Victor Davis Hanson est un spécialiste de la période. Il connaît l'histoire grecque antique comme sa poche. S'appuyant avant tout sur Thucydide – ce livre pourrait presque en être une exégèse – mais aussi sur Xénophon, Diodore de Sicile et Plutarque, il nous propose non pas une chronique des événements mais une approche thématique de cette interminable guerre entre la puissance maritime Athènes et la puissance continentale Sparte qui eut lieu entre 431 et 404 av. J-C. Chaque chapitre attaque le sujet à partir d'un thème déterminé : la peste, les sièges, les batailles d'hoplites, la guerre en mer, etc. Se faisant les événements se mettent en place par touche, sont interprétés de plusieurs points de vue et finissent par former un tableau clair… et macabre.
Le procédé est contrôlé, pas aléatoire. Hanson, en plaçant astucieusement ses thèmes dans son récit, commence par le début de la guerre et termine par la fin, ce qui n'est pas forcément garanti dans une approche thématique.

Le résultat est éclairant, disais-je. Je ne savais pas cette guerre si longue et si complexe. Ce mélange de conflit idéologique et de realpolitik pourrait donner des complexes à la géopolitique moderne. Imaginez pour l'exemple qu'Athènes est le défenseur des régimes démocratiques tout en étant le maître d'un empire dont elle maintient les chaines souvent sans scrupules (Athènes détruira des cités « amies » qui risquaient de quitter sa ligue) alors que Sparte favorise les régimes oligarques forts tout étant considérée par beaucoup comme le libérateur de la Grèce.
Hanson nous montre rapidement que notre image d'Épinal de la bataille entre phalanges d'hoplites n'est pas le type de combat le plus meurtrier ni le plus répandu dans cette guerre. La cavalerie a un rôle important, les techniques de guérilla à la Laurence d'Arabie aussi, sans parler des combats en mer. On retient surtout l'importance des carnages, les milliers de prisonniers massacrés, les villes réduites en cendre, l'effroyable peste à Athènes. Mais aussi les incroyables retournements de situation, quand l'espoir change de camp.
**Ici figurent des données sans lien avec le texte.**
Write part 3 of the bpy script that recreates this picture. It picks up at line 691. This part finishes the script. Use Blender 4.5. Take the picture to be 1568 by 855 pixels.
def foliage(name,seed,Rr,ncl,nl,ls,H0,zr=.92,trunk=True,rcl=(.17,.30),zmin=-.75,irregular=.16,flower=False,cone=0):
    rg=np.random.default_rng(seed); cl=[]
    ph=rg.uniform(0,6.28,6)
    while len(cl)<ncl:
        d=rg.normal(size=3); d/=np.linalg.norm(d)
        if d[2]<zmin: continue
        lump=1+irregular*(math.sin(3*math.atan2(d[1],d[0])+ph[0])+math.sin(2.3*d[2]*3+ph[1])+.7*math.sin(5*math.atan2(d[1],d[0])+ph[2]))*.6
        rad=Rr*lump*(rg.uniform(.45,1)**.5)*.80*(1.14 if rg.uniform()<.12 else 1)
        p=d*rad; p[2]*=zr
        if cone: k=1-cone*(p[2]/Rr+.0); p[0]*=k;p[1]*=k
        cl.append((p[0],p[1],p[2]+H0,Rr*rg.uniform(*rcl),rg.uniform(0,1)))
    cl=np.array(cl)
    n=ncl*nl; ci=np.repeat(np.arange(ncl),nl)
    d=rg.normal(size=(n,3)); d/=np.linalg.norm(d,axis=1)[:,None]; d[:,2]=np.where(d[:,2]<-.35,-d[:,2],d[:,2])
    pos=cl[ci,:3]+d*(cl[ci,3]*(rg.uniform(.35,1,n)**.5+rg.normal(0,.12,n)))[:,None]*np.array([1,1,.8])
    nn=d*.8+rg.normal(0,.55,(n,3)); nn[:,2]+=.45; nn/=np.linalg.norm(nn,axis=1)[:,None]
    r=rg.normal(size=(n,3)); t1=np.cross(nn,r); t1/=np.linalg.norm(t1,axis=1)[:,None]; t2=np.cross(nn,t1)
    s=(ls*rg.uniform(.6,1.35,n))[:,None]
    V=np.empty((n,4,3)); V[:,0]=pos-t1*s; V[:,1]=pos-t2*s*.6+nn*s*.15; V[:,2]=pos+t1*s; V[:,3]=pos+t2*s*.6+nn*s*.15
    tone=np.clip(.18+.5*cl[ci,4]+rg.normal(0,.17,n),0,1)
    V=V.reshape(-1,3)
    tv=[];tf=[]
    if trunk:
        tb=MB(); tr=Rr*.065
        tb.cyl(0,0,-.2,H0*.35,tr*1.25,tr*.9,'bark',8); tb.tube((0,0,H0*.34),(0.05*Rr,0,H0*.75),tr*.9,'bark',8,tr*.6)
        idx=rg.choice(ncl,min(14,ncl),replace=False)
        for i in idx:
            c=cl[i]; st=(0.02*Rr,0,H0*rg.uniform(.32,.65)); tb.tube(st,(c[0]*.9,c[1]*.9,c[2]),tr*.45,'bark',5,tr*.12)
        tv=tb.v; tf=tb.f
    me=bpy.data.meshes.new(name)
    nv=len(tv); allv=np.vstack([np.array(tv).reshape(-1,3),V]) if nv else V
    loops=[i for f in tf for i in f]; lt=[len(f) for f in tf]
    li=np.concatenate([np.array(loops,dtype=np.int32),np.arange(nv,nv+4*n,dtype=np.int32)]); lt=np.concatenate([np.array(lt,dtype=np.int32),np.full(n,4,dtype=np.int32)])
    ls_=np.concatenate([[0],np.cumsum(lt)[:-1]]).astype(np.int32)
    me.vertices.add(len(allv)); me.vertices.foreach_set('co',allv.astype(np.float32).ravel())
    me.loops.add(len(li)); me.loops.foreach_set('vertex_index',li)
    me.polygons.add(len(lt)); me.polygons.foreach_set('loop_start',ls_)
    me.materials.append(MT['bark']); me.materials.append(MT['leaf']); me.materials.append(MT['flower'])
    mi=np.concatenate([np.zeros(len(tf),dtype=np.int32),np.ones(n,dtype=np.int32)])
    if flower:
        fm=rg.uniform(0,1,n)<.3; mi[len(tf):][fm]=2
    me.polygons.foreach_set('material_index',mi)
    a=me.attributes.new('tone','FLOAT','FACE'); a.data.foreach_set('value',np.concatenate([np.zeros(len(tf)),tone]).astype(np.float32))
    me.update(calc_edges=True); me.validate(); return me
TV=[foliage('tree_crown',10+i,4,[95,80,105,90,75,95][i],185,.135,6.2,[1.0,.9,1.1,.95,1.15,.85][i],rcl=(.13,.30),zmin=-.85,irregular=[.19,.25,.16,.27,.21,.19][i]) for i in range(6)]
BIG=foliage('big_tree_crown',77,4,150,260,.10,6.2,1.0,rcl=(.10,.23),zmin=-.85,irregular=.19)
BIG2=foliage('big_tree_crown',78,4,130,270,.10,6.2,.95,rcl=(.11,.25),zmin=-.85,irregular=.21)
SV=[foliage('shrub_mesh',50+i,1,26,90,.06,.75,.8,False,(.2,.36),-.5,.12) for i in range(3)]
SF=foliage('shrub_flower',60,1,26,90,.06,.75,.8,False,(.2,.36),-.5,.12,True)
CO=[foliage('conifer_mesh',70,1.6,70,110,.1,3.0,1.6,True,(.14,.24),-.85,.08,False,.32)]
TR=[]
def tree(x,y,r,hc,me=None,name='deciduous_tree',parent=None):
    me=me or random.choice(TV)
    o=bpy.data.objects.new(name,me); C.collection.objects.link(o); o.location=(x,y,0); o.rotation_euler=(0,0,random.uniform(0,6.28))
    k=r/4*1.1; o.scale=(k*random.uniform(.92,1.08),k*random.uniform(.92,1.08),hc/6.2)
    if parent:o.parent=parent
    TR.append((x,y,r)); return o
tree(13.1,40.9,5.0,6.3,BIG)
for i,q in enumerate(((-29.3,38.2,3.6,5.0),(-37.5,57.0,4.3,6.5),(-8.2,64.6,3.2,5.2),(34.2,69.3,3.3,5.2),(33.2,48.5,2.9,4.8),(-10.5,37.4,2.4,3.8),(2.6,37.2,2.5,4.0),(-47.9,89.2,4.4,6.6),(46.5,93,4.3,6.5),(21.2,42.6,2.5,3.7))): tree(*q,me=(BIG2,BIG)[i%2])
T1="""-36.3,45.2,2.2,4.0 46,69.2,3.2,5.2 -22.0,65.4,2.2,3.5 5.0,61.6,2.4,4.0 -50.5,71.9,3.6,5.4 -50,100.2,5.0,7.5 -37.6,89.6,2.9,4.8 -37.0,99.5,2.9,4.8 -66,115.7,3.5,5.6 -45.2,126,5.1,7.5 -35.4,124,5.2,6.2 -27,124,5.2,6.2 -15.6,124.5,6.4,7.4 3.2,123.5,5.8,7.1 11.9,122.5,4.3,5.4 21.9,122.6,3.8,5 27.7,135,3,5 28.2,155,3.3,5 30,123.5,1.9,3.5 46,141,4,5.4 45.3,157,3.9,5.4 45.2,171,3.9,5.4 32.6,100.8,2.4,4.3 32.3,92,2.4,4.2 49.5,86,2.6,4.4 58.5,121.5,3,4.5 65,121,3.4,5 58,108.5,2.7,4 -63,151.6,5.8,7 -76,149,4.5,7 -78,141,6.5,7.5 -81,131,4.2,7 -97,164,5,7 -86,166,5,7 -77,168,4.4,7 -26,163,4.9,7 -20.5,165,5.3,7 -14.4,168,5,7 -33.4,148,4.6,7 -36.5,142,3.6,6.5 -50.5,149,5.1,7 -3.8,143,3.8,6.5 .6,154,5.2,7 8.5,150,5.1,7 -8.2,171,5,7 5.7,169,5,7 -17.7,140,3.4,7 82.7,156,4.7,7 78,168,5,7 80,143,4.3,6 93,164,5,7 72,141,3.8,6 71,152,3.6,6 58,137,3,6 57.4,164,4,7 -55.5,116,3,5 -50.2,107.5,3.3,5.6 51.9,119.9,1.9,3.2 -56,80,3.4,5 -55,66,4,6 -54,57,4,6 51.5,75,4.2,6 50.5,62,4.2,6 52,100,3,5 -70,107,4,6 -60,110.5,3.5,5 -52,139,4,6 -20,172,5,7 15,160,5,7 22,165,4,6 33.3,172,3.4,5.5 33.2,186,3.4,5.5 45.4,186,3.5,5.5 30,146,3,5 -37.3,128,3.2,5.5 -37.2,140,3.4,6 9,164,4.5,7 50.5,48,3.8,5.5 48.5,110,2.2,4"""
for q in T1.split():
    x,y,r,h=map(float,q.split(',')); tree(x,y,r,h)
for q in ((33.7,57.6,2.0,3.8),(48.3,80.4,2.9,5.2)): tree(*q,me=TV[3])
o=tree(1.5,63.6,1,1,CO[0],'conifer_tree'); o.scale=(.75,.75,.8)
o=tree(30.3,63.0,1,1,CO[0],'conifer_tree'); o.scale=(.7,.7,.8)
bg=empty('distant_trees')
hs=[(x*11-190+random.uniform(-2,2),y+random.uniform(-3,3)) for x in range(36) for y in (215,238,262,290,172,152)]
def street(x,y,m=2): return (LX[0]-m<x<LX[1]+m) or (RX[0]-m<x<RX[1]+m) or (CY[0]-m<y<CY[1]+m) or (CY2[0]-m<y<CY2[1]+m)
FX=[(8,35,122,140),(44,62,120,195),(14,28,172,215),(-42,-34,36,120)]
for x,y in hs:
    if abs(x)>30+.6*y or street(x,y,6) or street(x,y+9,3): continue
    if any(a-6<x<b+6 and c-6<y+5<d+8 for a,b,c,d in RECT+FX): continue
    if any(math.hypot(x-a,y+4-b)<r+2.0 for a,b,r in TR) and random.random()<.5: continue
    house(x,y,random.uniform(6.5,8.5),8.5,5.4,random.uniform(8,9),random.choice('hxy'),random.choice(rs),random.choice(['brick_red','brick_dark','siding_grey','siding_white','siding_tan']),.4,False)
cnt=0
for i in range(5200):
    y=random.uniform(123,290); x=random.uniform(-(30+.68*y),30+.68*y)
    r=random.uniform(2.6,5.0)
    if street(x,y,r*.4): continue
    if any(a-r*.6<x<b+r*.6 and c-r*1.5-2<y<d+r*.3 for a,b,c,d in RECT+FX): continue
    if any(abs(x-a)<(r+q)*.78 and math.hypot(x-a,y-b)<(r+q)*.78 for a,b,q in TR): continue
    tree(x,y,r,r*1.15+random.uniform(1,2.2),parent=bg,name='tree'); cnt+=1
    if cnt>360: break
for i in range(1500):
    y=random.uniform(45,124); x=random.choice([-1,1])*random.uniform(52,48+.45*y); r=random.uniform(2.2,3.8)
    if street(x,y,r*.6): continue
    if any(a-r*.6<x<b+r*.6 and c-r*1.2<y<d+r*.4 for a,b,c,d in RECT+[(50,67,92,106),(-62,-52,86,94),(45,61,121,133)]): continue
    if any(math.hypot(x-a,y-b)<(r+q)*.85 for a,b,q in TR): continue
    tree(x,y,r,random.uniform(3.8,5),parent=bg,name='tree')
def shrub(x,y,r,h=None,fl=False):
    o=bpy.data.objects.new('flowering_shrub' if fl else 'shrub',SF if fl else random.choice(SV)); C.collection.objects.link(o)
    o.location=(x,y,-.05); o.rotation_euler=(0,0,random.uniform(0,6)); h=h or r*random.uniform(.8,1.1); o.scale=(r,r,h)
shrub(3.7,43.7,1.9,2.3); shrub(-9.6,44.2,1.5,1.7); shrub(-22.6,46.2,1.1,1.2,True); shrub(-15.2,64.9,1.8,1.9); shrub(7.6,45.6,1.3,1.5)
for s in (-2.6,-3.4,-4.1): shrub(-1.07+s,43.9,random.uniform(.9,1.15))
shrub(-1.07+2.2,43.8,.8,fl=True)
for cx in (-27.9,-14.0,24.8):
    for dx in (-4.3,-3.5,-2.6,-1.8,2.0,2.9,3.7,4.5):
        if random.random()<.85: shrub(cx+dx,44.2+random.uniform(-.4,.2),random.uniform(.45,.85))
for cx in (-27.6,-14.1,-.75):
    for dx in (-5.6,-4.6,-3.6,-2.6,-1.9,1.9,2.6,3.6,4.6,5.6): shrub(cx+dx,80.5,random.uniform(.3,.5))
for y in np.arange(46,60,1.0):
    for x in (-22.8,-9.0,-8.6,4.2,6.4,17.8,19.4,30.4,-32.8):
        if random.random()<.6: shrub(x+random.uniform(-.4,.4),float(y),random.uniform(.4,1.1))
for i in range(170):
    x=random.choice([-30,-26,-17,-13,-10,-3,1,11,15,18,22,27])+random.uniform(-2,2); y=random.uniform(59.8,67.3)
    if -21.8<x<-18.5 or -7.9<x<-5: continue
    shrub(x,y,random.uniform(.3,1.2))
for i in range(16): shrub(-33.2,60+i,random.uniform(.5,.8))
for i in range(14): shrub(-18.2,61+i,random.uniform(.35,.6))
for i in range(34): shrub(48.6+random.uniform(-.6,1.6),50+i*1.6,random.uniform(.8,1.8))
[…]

Un autre aspect éclairant est la relecture que ce livre permet des tragédies de Sophocle et d'Euripide et des comédies d'Aristophane. Je ne connais pas encore l'oeuvre de ce dernier, mais j'ai déjà beaucoup lu les deux tragédiens, et j'ai toujours analysées leurs pièces selon un angle moral ou mythologique. Hanson nous dit qu'elles contiennent en fait beaucoup des événements terribles qui avaient lieu pendant qu'elles étaient représentées. Qu'on pense à Hécube qui raconte le sort de la famille royale de Troie assassinée ou réduite en esclavage, et qui se veut aussi un cri porté contre l'attitude d'Athènes à l'égard des cités alliées qu'elle détruit sans vergogne. Assurément, j'aurai cela à l'esprit lors de mes prochaines lectures de ces auteurs.

Difficile de résumer un livre aussi foisonnant. Je n'ai fait que l'effleurer jusqu'ici. Au lieu de vous endormir par des longueurs sans intérêt, je ne peux que vous conseiller de lire ce livre si la Grèce antique vous intéresse.